Les deux dernières sections ont un effet convaincant sur l’importance de continuer le débat des femmes et le développement. Les textes qui y sont réunis illustrent par des exemples concrets non seulement la vulnérabilité des femmes à l’égard des actions et des décisions de développement et d’exploitation normalement prises par les hommes, mais aussi leurs forces et leur volonté de survivre lorsqu’elles sont marginalisées ou menacées. L’existence même des actions et des mouvements sociaux dirigés par les femmes représente dans plusieurs pays en développement les concepts vrais de développement. Ceux-ci ne sont pas protégés par des lois ou des politiques. La plupart sont aussi peu connus des agences de développement. Pourtant, comme le démontrent Shiva, Vigna et Bentvelsen dans leurs extraits d’article, sans les mouvements sociaux des femmes, le développement économique aurait prévalu sur les enjeux environnementaux comme la gestion de l’eau. Dans ces exemples, comme dans les autres, on peut relier la survie de ces collectivités à l’apport des femmes. Il est dommage que tous ces textes n’aient pas été exploités pour en extraire des généralisations. Il revient alors aux lectrices et aux lecteurs de se faire une idée de ce que le développement devrait inclure afin d’être équitable pour ce qui est du genre et durable sur le plan économique, environnemental et socioculturel.

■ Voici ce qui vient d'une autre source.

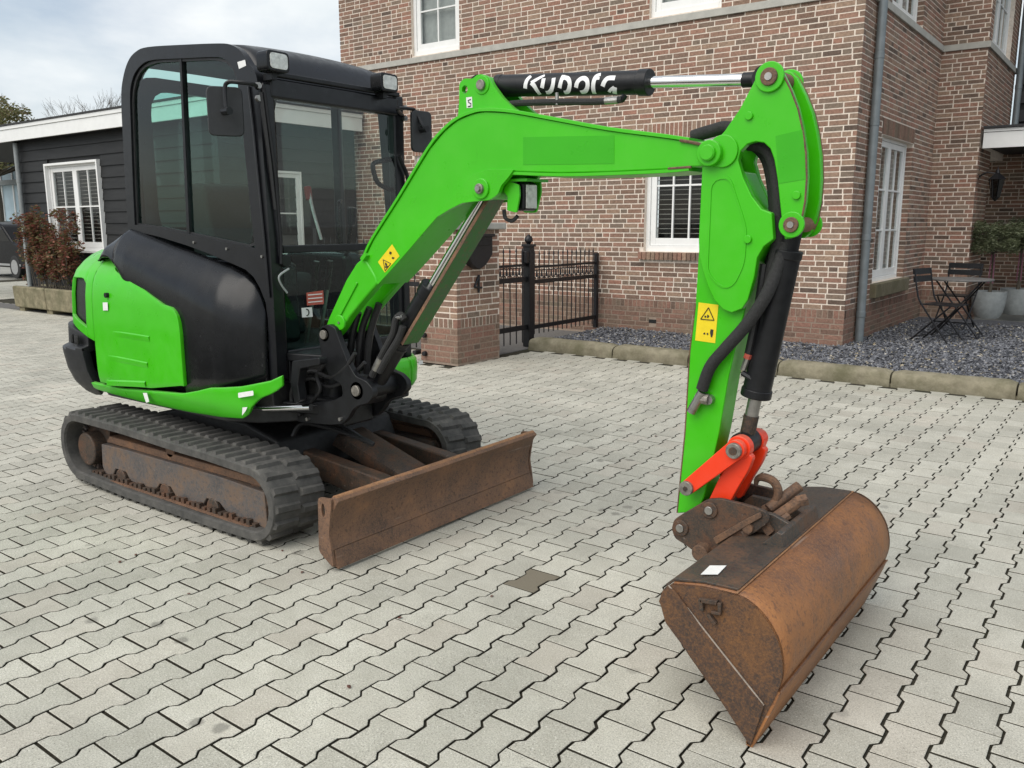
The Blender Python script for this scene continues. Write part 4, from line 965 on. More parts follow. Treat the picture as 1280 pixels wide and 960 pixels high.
    MB().cyl((-4.05, yc-.06, .315), (-4.05, yc+.06, .315), .04, n=16).build('carrier_roller', 'rust_dark', T, bevel=.006)
    return T
track(2.308, 2.608, 1, 'dusty rubber crawler track nearest the camera')
track(3.51, 3.81, -1, 'rubber crawler track on the far side')

# ---------------- car body, slew ring
cb = MB().prism([(-4.62,.20),(-4.62,.40),(-4.35,.46),(-3.75,.46),(-3.50,.40),(-3.42,.22)], 2.66, 3.48).build('car_body', 'frame_dark', EX, bevel=.02)
MB().cyl((-4.09, 3.07, .455), (-4.09, 3.07, .525), .40, n=48).build('slew_ring', 'rust_dark', EX, bevel=.01)
MB().box((-4.45, 2.60, .14), (-4.2, 3.54, .32)).box((-3.8, 2.60, .14), (-3.55, 3.54, .32)).build('cross_beam', 'frame_dark', EX, bevel=.02)
hull = [(-3.25,2.72),(-3.42,2.52),(-3.60,2.44),(-4.70,2.44),(-5.0,2.55),(-5.2,2.85),(-5.24,3.07),(-5.2,3.29),(-5.0,3.47),(-4.70,3.54),(-3.5,3.52),(-3.30,3.44)]
MB().prism(hull, .527, .60, 'z').build('swing_frame', 'frame_dark', EX, bevel=.01)
MB().box((-4.45, 2.55, .60), (-3.36, 3.46, .84)).build('floor_frame', 'frame_dark', EX, bevel=.01)
MB().box((-5.05, 2.62, .60), (-4.46, 3.52, 1.28)).build('engine_block', 'frame_dark', EX, bevel=.03)

# ---------------- dozer blade
BLD = MB()
front = [(-2.672,.322),(-2.690,.300),(-2.712,.262),(-2.726,.215),(-2.730,.165),(-2.726,.118),(-2.716,.095),(-2.722,.092),(-2.700,.02)]
backp = [(-2.722,.018),(-2.748,.09),(-2.756,.165),(-2.752,.22),(-2.740,.275),(-2.735,.318),(-2.712,.336),(-2.685,.336)]
bl = BLD.prism(front+backp, 2.335, 3.805).build('dozer_blade', 'rust_blade', EX, smooth=30, bevel=.004)
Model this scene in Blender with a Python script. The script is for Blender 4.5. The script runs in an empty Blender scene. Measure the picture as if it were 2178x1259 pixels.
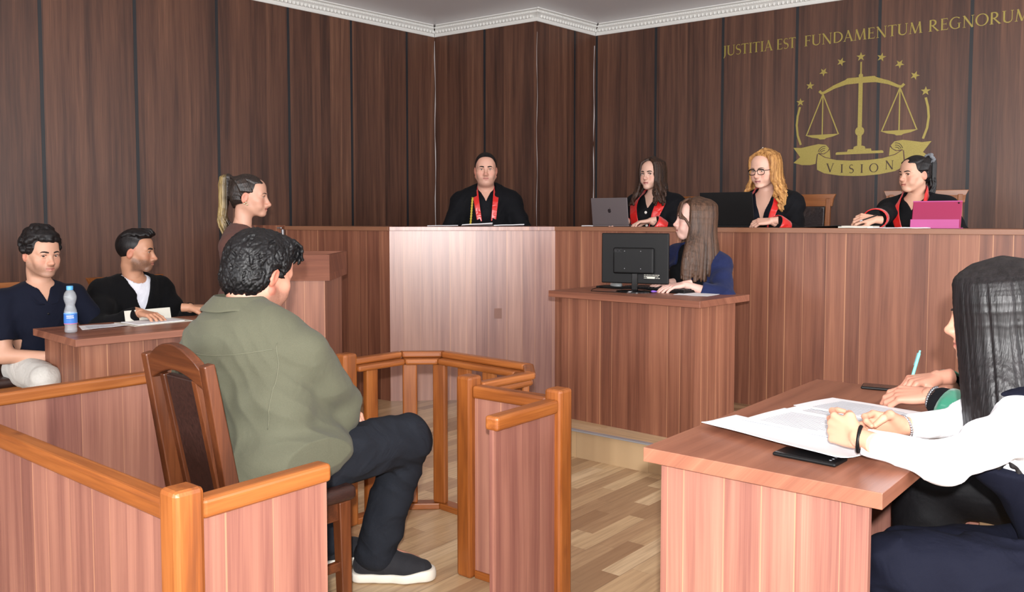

On reste donc perplexe et sur sa faim. Pourtant, ce cahier aurait pu contribuer encore plus significativement aux agences de développement et aux organisations sociales si les caractères communs et les leçons apprises avaient été dégagés de ces textes. Considérant le peu de progrès accompli jusqu’à ce jour dans le cas des aspects du développement qui considèrent la perspective de genre, on ne peut que conclure que bien des choses restent encore à faire. Et il est malheureux que chacun ou chacune poursuive ses travaux de développement tout en faisant les mêmes erreurs que dans le passé. Que pouvons-nous apprendre de ces textes? Sans les mouvements sociaux dirigés par les femmes, le vrai développement durable ne serait pas encore à la portée des pays et des collectivités vivant dans la pauvreté ou vulnérables aux conditions environnementales.